In July 2000, Khushwant received Sulabh Award for 'upholding moral values and being a person of impeccable character and exceptional integrity'. Andhra Pradesh Chief minister Chandrababu gave away the award. The function was marked by the release of a book on life of the worthy recipient called "Khushwant Singh: An icon of our Age". The delight of thousands of Khushwant followers, External affairs minister Jaswant Singh released the book. This is a collection of article by the writers of varied backgrounds including IFS Pavan Verma, Solicitor General Soli Sorabjee and Dr. Bindeshwar Pathak, the founder of Sulabh International for Social Service.

Khushwant Singh has crossed swords in the court but has never acted unlawfully. His writings are passionate and speak his mind and soul. Khushwant has never paid heavily for his writings from his so called Honest Pen. He admits, "There have been dozens of times when I have been dragged to court. In most cases, I was let off without being convicted". Punjab and Haryana Court once hauled him up for an article on Corruption in the Judiciary. Unable to prove anything unlawful, they let him off. In December 1995, Khushwant Singh was writing Truth, Love and a little Malice, an autobiography, when court passed injunction against him and barred him from Publishing any reference pertaining to Maneka Gandhi, a plaintiff, in his book.
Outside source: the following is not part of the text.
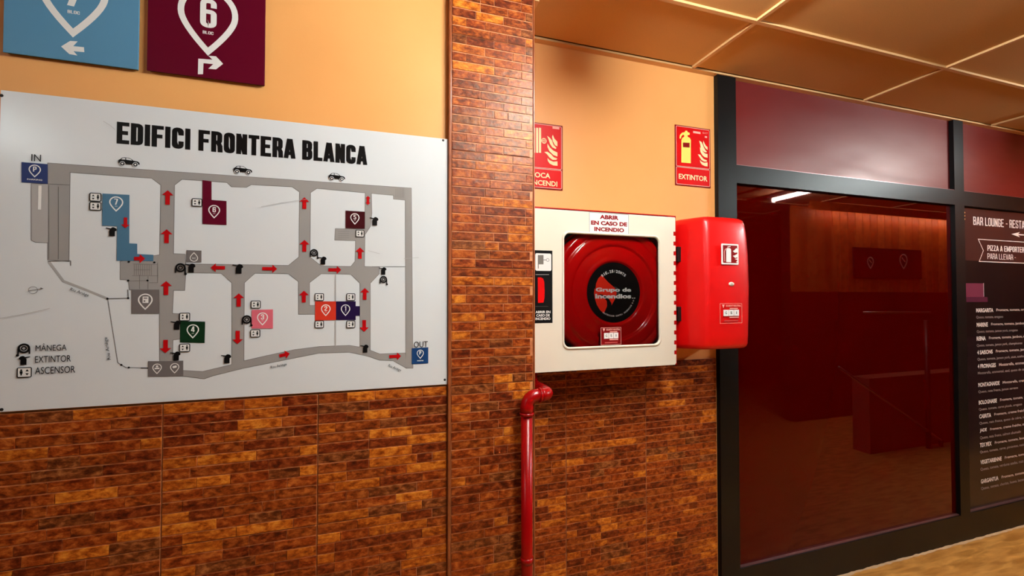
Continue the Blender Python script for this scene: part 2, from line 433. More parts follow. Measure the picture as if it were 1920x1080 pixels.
wl = struct(box('wall_left', XL, XP0-.011, YW+.006, YW+.2, 0, ZT, M_WALL))
tiled(wl, YW-.002, XL, XP0-.011, [0.2355-TS*(k+1) for k in range(9)], ZD, 3, seed=3)
wc = struct(box('wall_centre', XP0+.001, XP1-.001, YP+.008, YN+.05, 0, ZT, M_WALL))
ztop_p = ZD+TS*4
tiled(wc, YP, XP0, XP1, [XP0], ztop_p, 9, seed=11)
# right flank of the pillar, tiled too
box('tile', XP1-.001, XP1+.004, YP+.012, YN, 0, ZT, M_GROUT, wc)
# glazed corner trims
def trim(name, x0, x1, y0, y1):
    bm = bmesh.new(); add_box(bm, x0, x1, y0, y1, 0, ZT, .003); return struct(bm_obj(name, bm, M_TRIM))
trim('trim_1', XP0-.011, XP0-.0005, YP-.006, YW+.012)
trim('trim_2', XP1-.001, XP1+.0065, YP-.004, YP+.012)
wr = struct(box('wall_right', XP1, XJ, YN+.006, YN+.2, 0, ZT, M_WALL))
tiled(wr, YN-.002, XP1+.004, XJ-.002, [.807-TS, .807, .807+TS], ZD, 3, seed=23)

# --- ceiling: panels in a metal grid
ceil = struct(box('ceiling', XL, XR, YB, YN+.2, ZT+.03, ZT+.10, M_CEIL))
gx = [1.486+1.2*k for k in range(-5, 7)]; gy = [1.357-.6*k for k in range(-1, 7)]
bw = .0085
M_CEIL_OBJ = []
def ctile(xa, xb, ya, yb):
    bm = bmesh.new(); e = .002
    vs = [(xa+bw*.8, ya+bw*.8), (xb-bw*.8, ya+bw*.8), (xb-bw*.8, yb-bw*.8), (xa+bw*.8, yb-bw*.8)]
    vi = [(xa+bw*.8+e, ya+bw*.8+e), (xb-bw*.8-e, ya+bw*.8+e), (xb-bw*.8-e, yb-bw*.8-e), (xa+bw*.8+e, yb-bw*.8-e)]
    o1 = [bm.verts.new((x, y, ZT+.009)) for x, y in vs]; o2 = [bm.verts.new((x, y, ZT+.004)) for x, y in vi]; o3 = [bm.verts.new((x, y, ZT+.018)) for x, y in vs]
    bm.faces.new(o2)
    for k in range(4):
        j = (k+1) % 4; bm.faces.new((o1[k], o1[j], o2[j], o2[k])); bm.faces.new((o3[k], o3[j], o1[j], o1[k]))
    bm.faces.new(o3)
    o = bm_obj('ceiling_panel', bm, M_CEIL, ceil)
xs = [XL]+[g for g in gx if XL+.1 < g < XR-.1]+[XR]
ysl = sorted([g for g in gy if YB+.1 < g < YN-.1]+[YB, YN-.026])
for i in range(len(xs)-1):
    for j in range(len(ysl)-1):
        xa, xb, ya, yb = xs[i], xs[i+1], ysl[j], ysl[j+1]
        ctile(xa, xb, ya, yb)
for g in gy:
    if YB+.1 < g < YN-.1: 
        if g > 1.3: box('grid_bar', XP1+.03, XR, g-bw, g+bw, ZT-.006, ZT+.012, M_BAR, ceil)
        else: box('grid_bar', XL, XR, g-bw, g+bw, ZT-.006, ZT+.012, M_BAR, ceil)
for g in gx:
    if XL < g < XR:
        for j in range(len(ysl)-1):
            if g < XP1 and ysl[j+1] > 1.4: continue
            box('grid_bar', g-bw, g+bw, ysl[j]+(bw if j else 0), ysl[j+1]-bw, ZT-.0058, ZT+.0115, M_BAR, ceil)
box('wall_angle', XP1+.006, XR, YN-.026, YN+.006, ZT-.004, ZT+.006, M_BAR, ceil)
box('wall_angle', XP1+.006, XP1+.034, YP+.02, YN-.026, ZT-.004, ZT+.006, M_BAR, ceil)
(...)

Khushwant Singh is full of life. He believes in enjoying life to the fullest. He is not materialistic. He is a serious man but his casualness portrays his personas not so serious. He is not a bore and people of all ages feel at home with him. A frank discussion about sex is not a taboo to him. It is his openness, which unfairly sticks a label of 'dirty old man' to him. In real life Khushwant Singh is a thorough gentleman. Sex, Scotch and Scholarship another book by him is fun to read. When asked about his drinking habit, he admits, I started drinking at the age of 25. I have never been drunk even once in the last 60 years of drinking." His favourite is Premium Scotch but readily admits; I don't care for champagne, To me it tastes like alcoholic lemonade".

When his book "In the Company of Women" was launched, the occasion was attended by all who happened to be anybody including Pakistani High Commissioner Ashraf Jehangir Qazi. High Commissioner had brought along his daughter who wanted to meet him. Khushwant Singh, an unorthodox man in his behaviour and manner, planted an innocent peck on Miss Qazi's cheek upon greeting her. This was to cause an agitation in Pakistan. Ever vigilant, the mullahs in Pakistan revolted at the site of a kafir kissing a pure blooded Muslim girl good enough to be his great grand daughter. High Commissioner, to his discomfiture, was asked to submit an explanation to the Pakistani government. To a critic who ponders if he is anti-Hindu and admires Muslims, he replies, "I am emphatically not anti-Hindu. I rise to the defence of Muslims because they are far too often discriminated against and I feel we should befriend them. I have no particular admiration for them, only a lot of good will".

Khushwant Singh is a man larger than life. Befitting his accomplishment, he was honoured by Guru Nanak Dev University, Amritsar viz. Doctorate of Literature. The entire senate rose to deafening applause when the vice-chancellor introduced Sardar Khushwant Singh to the faculty. Khushwant Singh has been a lawyer, diplomat, critic, journalist, novelist, historian, humorist, naturalist and a politician all rolled into one.